In light of recent political and social unrest in the region, foreign investors are taking a “wait-and-see” attitude to projects in the Middle East and North Africa. For the region’s investment promoters, this demands better, more proactive performance than in the past. Fortunately, although much remains to be done, the investment agencies of the 19 MENA governments are, as a group, off to a good start, according to a World Bank Group report released on [February 4, 2013].

World BankGlobal Investment Promotion Best Practices 2012: Seizing the Potential for Better Investment Facilitation in the MENA Region reports on the ability of investment-promoting institutions (IPIs) in 189 countries to handle investor inquiries and provide investors with quality business information through their Web sites. It shows that the MENA region was the only one in the world to achieve significant improvement since the last edition of GIPB in 2009, with the IPIs of Morocco and Yemen among the world's three most improved.

However, this masks a low starting point and considerable room for further improvement. In 2009, investment facilitation by MENA IPIs lagged behind all other regions except Sub-Saharan Africa. In 2012, the region’s IPIs placed in the middle globally but remained far behind the leading group, the IPIs of OECD high-income countries.

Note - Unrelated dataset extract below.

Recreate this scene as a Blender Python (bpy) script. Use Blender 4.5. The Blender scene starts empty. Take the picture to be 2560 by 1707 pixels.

This worrisome gap is almost completely due to persistently poor handling of investor inquiries. Of the 38 inquiries submitted to 19 MENA IPIs as part of the survey, 25 went unanswered. While this is an improvement from the 32 that were ignored in GIPB 2009, it reflects a continued indifference to investors that are actually knocking at countries' doors. In these difficult times, those are needlessly squandered opportunities that no IPI can afford.

Recent investor surveys show that the weight given to political risk in their investment decision-making has increased significantly post-recession. Even though other surveys show increased optimism about the MENA region–with its market of nearly 400 million consumers–investors are unlikely to move in substantial numbers until the risks can be adequately understood and/or mitigated.

The clearest ways for the region’s IPIs to contribute is to continue improving their proactive provision of quality business information and, especially, to adopt procedures and systems that will allow every valid investor inquiry to be well answered. CEOs and senior managers from the region's IPIs will meet today to discuss the report's lessons and to learn from each other's experiences at a conference organized around the report's launch in Muscat, Oman.